I decided to try my Automatic Fisherman from the dock for open water fishing and was pleasantly surprised with how well they worked.  I had a brief hookup with a nice Brown Trout before it was able to wrap around some dock pilings and snap my 8 pound line.  I was a little nervous that the fish might be able to pull the bases in, but they held surprisingly well!

After spending the morning hours at Manitowoc Marina with only a small Rainbow and a lost Brown Trout to show for my efforts in the pouring rain, I headed to the West Twin River in hopes of tangling with some spawn minded Trout there.

Within minutes my bobber sank as it drifted through the first pool I chose to fish.  A missed hookup had me bummed, but determined to catch that fish!  A new spawn sac was all it took to catch this fish.  The very next drift my bobber once again popped below the surface and this time I had chrome on the other end!

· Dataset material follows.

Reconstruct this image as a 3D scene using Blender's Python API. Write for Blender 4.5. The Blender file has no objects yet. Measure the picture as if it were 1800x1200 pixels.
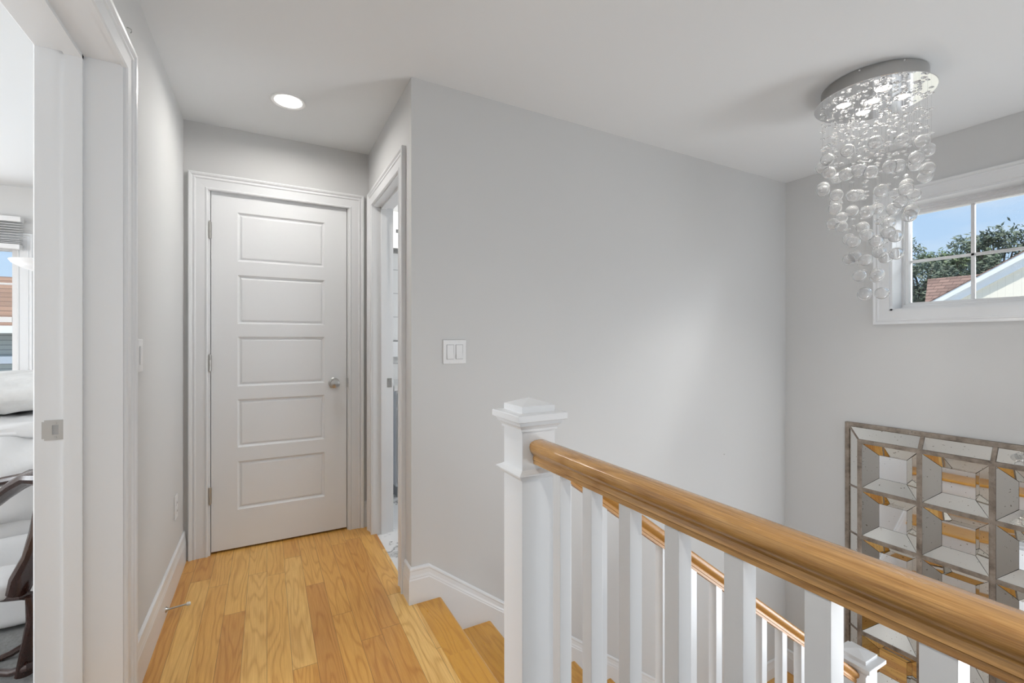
import bpy, bmesh, math, random
from mathutils import Vector, Matrix, noise
random.seed(7)
C = bpy.context.scene.collection
PI = math.pi

# ------------------------------------------------------------------ camera
YAW = 0.49893; HC = 1.201; FP = 791.47
cd = bpy.data.cameras.new('camera'); cam = bpy.data.objects.new('camera', cd); C.objects.link(cam)
cam.location = (0, 0, HC); cam.rotation_euler = (PI/2, 0, -YAW)
cd.sensor_width = 36; cd.lens = FP/1800*36; cd.shift_y = -1.87/1800; cd.clip_start = .02; cd.clip_end = 300
bpy.context.scene.camera = cam
vs = bpy.context.scene.view_settings
vs.view_transform = 'Standard'; vs.look = 'None'; vs.gamma = 1; vs.use_curve_mapping = False
vs.exposure = 0.28

# ------------------------------------------------------------------ sky, sun, daylight and added fill lamps
w = bpy.data.worlds.new('sky'); bpy.context.scene.world = w; w.use_nodes = True
nt = w.node_tree; nt.nodes.clear()
o_ = nt.nodes.new('ShaderNodeOutputWorld'); bg = nt.nodes.new('ShaderNodeBackground')
tc = nt.nodes.new('ShaderNodeTexCoord'); sp = nt.nodes.new('ShaderNodeSeparateXYZ')
rp = nt.nodes.new('ShaderNodeValToRGB'); nz = nt.nodes.new('ShaderNodeTexNoise'); mp = nt.nodes.new('ShaderNodeMapping')
mx = nt.nodes.new('ShaderNodeMixRGB'); cr = nt.nodes.new('ShaderNodeValToRGB')
nt.links.new(tc.outputs['Generated'], sp.inputs[0]); nt.links.new(sp.outputs['Z'], rp.inputs[0])
rp.color_ramp.elements[0].position = 0; rp.color_ramp.elements[0].color = (.60, .80, 1, 1)
rp.color_ramp.elements[1].position = .5; rp.color_ramp.elements[1].color = (.34, .60, 1, 1)
nt.links.new(tc.outputs['Generated'], mp.inputs[0]); mp.inputs['Scale'].default_value = (2, 2, 9)
nt.links.new(mp.outputs[0], nz.inputs[0]); nz.inputs['Scale'].default_value = 1.6; nz.inputs['Detail'].default_value = 6
nt.links.new(nz.outputs[0], cr.inputs[0]); cr.color_ramp.elements[0].position = .5; cr.color_ramp.elements[1].position = .8
nt.links.new(cr.outputs[0], mx.inputs[0]); nt.links.new(rp.outputs[0], mx.inputs[1]); mx.inputs[2].default_value = (.86, .93, 1, 1)
nt.links.new(mx.outputs[0], bg.inputs[0]); bg.inputs[1].default_value = .79
nt.links.new(bg.outputs[0], o_.inputs[0])

def sun(rot, e):
    l = bpy.data.lights.new('sun', 'SUN'); l.energy = e; l.angle = .02; l.color = (1, .96, .9)
    o = bpy.data.objects.new('sun', l); o.rotation_euler = rot; C.objects.link(o)
sun(Vector((.30, .30, -.905)).to_track_quat('-Z', 'Y').to_euler(), 4.5)

def area(name, loc, direction, sx, sy, e, col=(1, 1, 1)):
    l = bpy.data.lights.new(name, 'AREA'); l.shape = 'RECTANGLE'; l.size = sx; l.size_y = sy; l.energy = e; l.color = col
    o = bpy.data.objects.new(name, l); o.location = loc
    o.rotation_euler = Vector(direction).to_track_quat('-Z', 'Z' if abs(direction[2]) < .9 else 'Y').to_euler(); C.objects.link(o)
    return o
DAY = (.93, .965, 1); XL_ = -.3977
area('fill_back', (2.1, -2.38, .8), (0, 1, .05), 2.0, 1.6, 16, DAY)      # added fill lamp in front of the invented window behind the camera
area('daylight_stair_window', (3.42, -.1, -.55), (-1, .35, .75), 1.0, 1.4, 41, DAY)    # in front of the tall lower stair window
area('fill_bedroom_side', (-4.12, 1.6, 1.3), (1, -.05, -.02), 1.5, 1.5, 66, DAY)          # added lamp at an invented side window, shining through the doorway
area('daylight_bedroom', (-2.75, 4.8, 1.35), (.1, -1, -.05), 1.6, 1.5, 30, DAY)         # bedroom window bay
area('fill_window_reveal', (4.35, .45, 2.55), (-.75, .62, -.8), .9, .6, 75, DAY)        # lamp added outside the small window to brighten its reveal
area('fill_bathroom', (2.0, 2.4, 1.4), (-.6, 1, -.1), .7, 1.2, 15, DAY)  # fill lamp added to brighten the vanity; no window here

# ------------------------------------------------------------------ materials
def srgb(r, g, b):
    f = lambda c: (c/255/12.92) if c/255 <= .04045 else ((c/255+.055)/1.055)**2.4
    return (f(r), f(g), f(b), 1)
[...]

After a quick fight in the current I had my first Steelhead of the day, a small but pretty little guy.  The fish measured 16 inches and was promptly returned to the river to grow up and fight another day.  Fishing pressure in the area and a lack of fish in this area once again had me on the move.

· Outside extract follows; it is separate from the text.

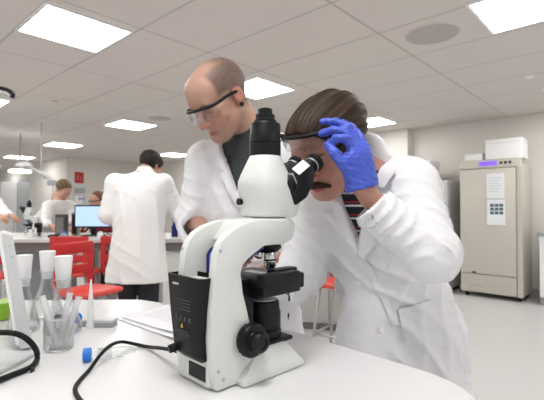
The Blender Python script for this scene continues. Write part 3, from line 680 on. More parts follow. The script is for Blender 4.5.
    fin('glass_slide', box(.155, .18, .03, .105, 1.052-Z, 1.0535-Z), 'glassware', t)
    # condenser and lamp house
    c_ = lathe([(.040, .906-Z), (.041, .925-Z), (.037, .93-Z), (.0395, .932-Z), (.0395, .966-Z), (.037, .972-Z), (.036, .988-Z), (.033, .992-Z)], 40); xf(c_, Matrix.Translation((.176, .056, 0))); fin('condenser', c_, 'black', t, smooth='auto')
    c_ = lathe([(.030, .9915-Z), (.030, .9945-Z), (.001, .996-Z)], 32); xf(c_, Matrix.Translation((.176, .056, 0))); tag(fin('condenser_lens', c_, 'lightgrey', t, smooth='auto'), 'pale lens on the condenser')
    fin('lower_plate', box(.115, .222, .005, .12, .902-Z, .912-Z, .004, 2), 'black', t)
    # nosepiece and objectives
    n_ = lathe([(.030, 1.122-Z), (.033, 1.108-Z), (.024, 1.098-Z), (.001, 1.096-Z)], 32); xf(n_, Matrix.Translation((.197, .064, 0))); fin('nosepiece', n_, 'black', t, smooth='auto')
    for (dx, dy, hgt) in ((.0, -.012, 0), (.030, .012, .016), (-.005, .030, .016), (-.026, .006, .018)):
        a = Vector((dx, dy, 0))*.75; d = Vector((dx*.6, dy*.6+.004, -.055)).normalized()
        ks = 1.35 if hgt == 0 else .9
        ob = lathe([(.0085, 0), (.0095, .002), (.0105, .010), (.0105, .024-hgt*.5), (.008, .027-hgt*.6), (.006, .034-hgt), (.003, .036-hgt), (.001, .036-hgt)], 24); xf(ob, Matrix.Scale(ks, 4))
        xf(ob, axis_m(Vector((.193, .062, 1.099-Z))+a, d)); o = fin('objective', ob, 'steel', t, smooth='auto')
        bd = lathe([(.0108, .012), (.0108, .015)], 24); xf(bd, Matrix.Scale(ks, 4)); xf(bd, axis_m(Vector((.193, .062, 1.099-Z))+a, d)); fin('colour_band', bd, 'black', o)
    # head
    def rr(cx, hx, hy, z, e=4.0, n=32):
        out = []
        for i in range(n):
            a = 2*math.pi*i/n; c, s_ = math.cos(a), math.sin(a); k = (abs(c)**e+abs(s_)**e)**(-1/e); out.append(Vector((cx+hx*c*k, .062+hy*s_*k, z-Z)))
        return out
    hb = rings_loft([rr(.198, .050, .048, 1.1795), rr(.199, .057, .053, 1.184), rr(.202, .064, .056, 1.205, 3.6), rr(.193, .062, .057, 1.242, 3.4), rr(.189, .059, .055, 1.262, 3.2), rr(.187, .053, .050, 1.278, 2.8), rr(.187, .045, .044, 1.300, 2.3), rr(.187, .0375, .0375, 1.318, 2), rr(.187, .036, .036, 1.321, 2)])
    fin('head_housing', hb, 'scope', t, smooth='auto')
    c_ = lathe([(.040, 1.176-Z), (.040, 1.181-Z)], 32); xf(c_, Matrix.Translation((.198, .062, 0))); fin('head_ring', c_, 'black', t)
    ct = lathe([(.036, 1.320-Z), (.0365, 1.323-Z), (.0365, 1.348-Z), (.0350, 1.349-Z), (.0350, 1.351-Z), (.0368, 1.352-Z), (.0368, 1.372-Z), (.0355, 1.374-Z), (.0355, 1.394-Z), (.033, 1.398-Z), (.026, 1.399-Z), (.026, 1.405-Z), (.0225, 1.407-Z), (.0225, 1.418-Z), (.017, 1.4195-Z), (.017, 1.431-Z), (.013, 1.433-Z), (.001, 1.433-Z)], 40)
    xf(ct, Matrix.Translation((.187, .062, 0))); fin('camera_tube', ct, 'black', t, smooth='auto')
    for k in range(4):
        a = -1.05+k*.11; m_ = box(-.0012, .0012, -.0004, .0004, 0, .005); xf(m_, Matrix.Translation((.187+.0369*math.cos(a), .062+.0369*math.sin(a), 1.358-Z)) @ Matrix.Rotation(a+math.pi/2, 4, 'Z')); fin('scale_mark', m_, 'white_plastic', t)
    kb = lathe([(.007, 0), (.008, .012), (.001, .013)], 16); xf(kb, axis_m((.140, .088, 1.215-Z), (-1, .2, 0))); fin('lock_screw', kb, 'black', t, smooth='auto')
    kb = lathe([(.005, 0), (.0055, .01), (.001, .011)], 12); xf(kb, axis_m((.222, .05, 1.372-Z), (1, -.3, 0))); fin('clamp_screw', kb, 'black', t, smooth='auto')
    # binocular
    an = math.radians(32); D = Vector((math.cos(an), 0, math.sin(an))); N = Vector((-math.sin(an), 0, math.cos(an)))
    Mb = Matrix(((D.x, 0, N.x, 0), (0, 1, 0, 0), (D.z, 0, N.z, 0), (0, 0, 0, 1))); Mb.translation = Vector((.254, .056, 1.268-Z))
    bb = prism([(-.055, -.040), (-.01, -.044), (.030, -.026), (.046, -.008), (.048, .020), (.038, .030), (-.03, .030), (-.05, .018)], -.056, .056, .008, 3); xf(bb, Mb); fin('binocular_housing', bb, 'black', t, smooth='auto')
    lb = box(-.016, .020, -.0505, -.0495, .0, .020); 
    lb2 = box(-.022, .024, -.011, .012, .0, .0016, .001); lb.free(); xf(lb2, Mb @ Matrix.Translation((.006, -.0545, .0275)) @ Matrix.Rotation(math.radians(48), 4, 'X')); tag(fin('white_label', lb2, 'white_plastic', t), 'white label plate')
    hl = box(-.03, -.026, -.057, .057, .0, .0305); xf(hl, Mb); fin('seam_strip', hl, 'grey', t)
    for y in (-.031, .031):
        e_ = lathe([(.022, .03), (.0225, .050), (.018, .048), (.018, .056), (.0195, .058), (.0195, .074), (.0235, .078), (.024, .086), (.020, .090), (.014, .0895), (.013, .084), (.001, .084)], 32)
        xf(e_, Mb @ Matrix.Translation((0, y, .003)) @ Matrix.Rotation(math.pi/2, 4, 'Y')); o = fin('eyepiece', e_, 'rubber', t, smooth='auto')
        r_ = lathe([(.0198, .0), (.0205, .001), (.0205, .004), (.0198, .005)], 32); xf(r_, Mb @ Matrix.Translation((.066, y, .003)) @ Matrix.Rotation(math.pi/2, 4, 'Y')); tag(fin('silver_ring', r_, 'grey_metal', o, smooth='auto'), 'thin silver ring')
    jp = lathe([(.006, 0), (.007, .002), (.007, .005), (.005, .006), (.001, .006)], 24); xf(jp, Mb @ Matrix.Translation((-.034, -.057, .0)) @ Matrix.Rotation(math.pi/2, 4, 'X')); fin('pivot_cap', jp, 'black', t, smooth='auto')
    return t
scope = make_scope(); scope.location = (-.106, .79, TZ); scope.rotation_euler = (0, 0, math.radians(44.5))
tag(scope, 'large white and black laboratory microscope standing on the white front table', 'microscope')
s2 = copy_tree(scope); s2.location = (-2.50, 4.50, .9); s2.rotation_euler = (0, 0, math.radians(170)); s2.scale = (.66,)*3
tag(s2, 'small distant microscope on the far bench beside the leaning person', 'microscope')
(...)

I have been wanting to get to the Kewaunee River for some time, so I headed north in search of more chrome.  I stopped at a popular spot known as Footbridge and talked with a guy that had been fishing there all day and caught 1 Brown and 1 Rainbow here on spawn, which was encouraging.  I headed to one of my favorite, less known spots on the Kewaunee and began fishing spawn.

After experimenting with my bobber rod and trying different drifts, I casted my bobber tight to the opposite shoreline and had it sink almost upon hitting the water!  Another missed hookup!  I quickly casted back into the spot and the fish hit the spawn even harder!  Another hookset and I was once again fighting a Steelhead!  This fish had broader shoulders than the last! 

After a 30 second fight the fish jumped out of the water right at me and sent my bobber flying right back at me!  Unfortunately this fish was able to shake me twice, and my time had run out, so it was a long drive home wishing that I had started in this area rather than end there!